Failing coalition talks are worrying many around German Chancellor Angela Merkel, including a senior figure in Merkel’s Christian Democratic Union (CDU) party who warned that a snap election could be a “disaster” for the establishment.
Senior CDU politician and current Schleswig-Holstein Minister President Daniel Günther is sounding the alarm to other members of his party saying that a coalition deal between the CDU/CSU, the libertarian Free Democrats, and the Green Party must be agreed on soon.
Günther said that the CDU needed to concede more to the demands of the left-wing Greens on asylum seeker issues or they may trigger a snap election which he said would be a disaster for Merkel’s party and would fuel the continued rise of “extremism”, Der Spiegel reports.
A new election, “would be a signal of the incapacity of democratically elected parties and be a breeding ground for extremists”, Günther said, likely a nod to the massive gains of the anti-mass migration Alternative for Germany (AfD) in September’s election where they became the third largest party in the Bundestag.
Much of the current dispute between the three parties of the so-called “Jamaica Coalition” (named after the official colours of the parties involved) stems around asylum seekers.
The Greens have insisted that failed asylum seekers from Afghanistan should not be deported because the country is too dangerous, while Merkel promised last year that she would seek to increase deportations of failed asylum seekers.
Despite the promise, very few asylum seekers have been deported and Horst Seehofer, head of the CDU’s sister party the Bavarian Christian Social Union (CSU), said that large-scale deportations were “almost impossible“.
Migrant family unification has also been a subject of disagreement, with the CDU wanting to limit the number of reunifications and the Greens arguing that no limit should exist.
Late last month, CSU negotiator Alexander Dobrindt accused the Greens of deliberately attempting to make the talks a failure.
“The Greens provoke the failure of Jamaica.
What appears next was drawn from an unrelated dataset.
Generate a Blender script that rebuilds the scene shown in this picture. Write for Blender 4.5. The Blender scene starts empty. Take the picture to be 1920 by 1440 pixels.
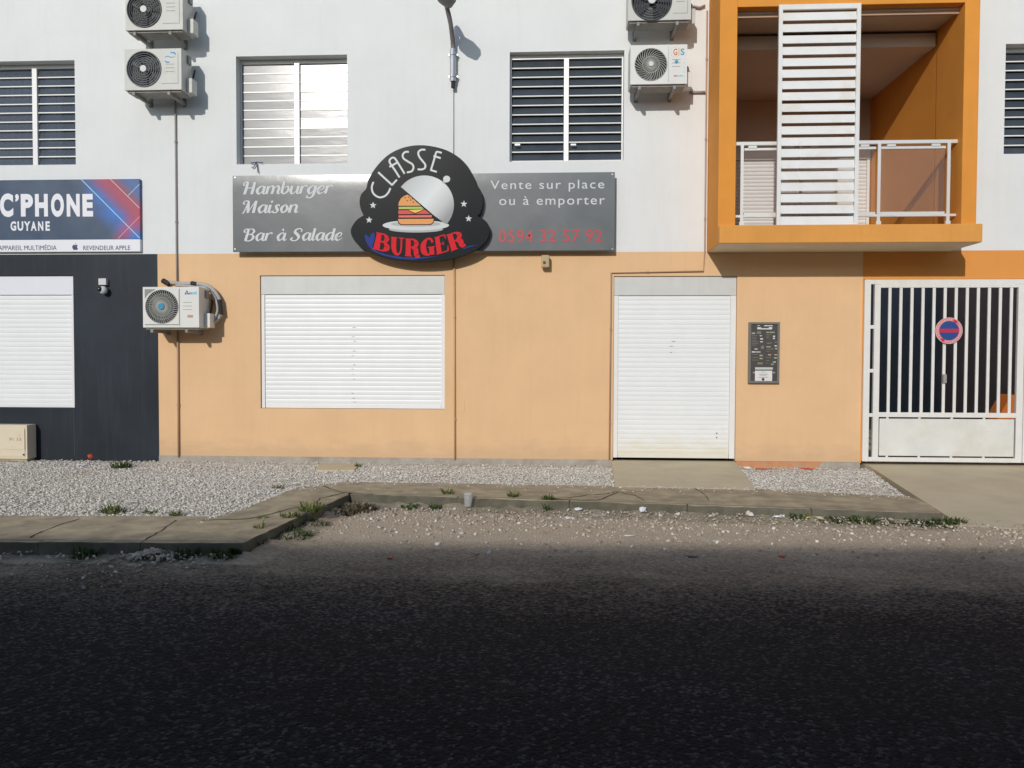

Anyone who presents their arguments completely unreflected by the refugee crisis, the polarisation in our country, the resulting electoral successes of the AfD, and the tensions in Europe, seems to have no serious interest in forming a government,” he said.
The latest polling shows the CDU still in a comfortable first and the AfD in third, but a collapse of the coalition talks could shake up the political landscape and some say it would be unlikely that Angela Merkel would lead the party if a snap election were called.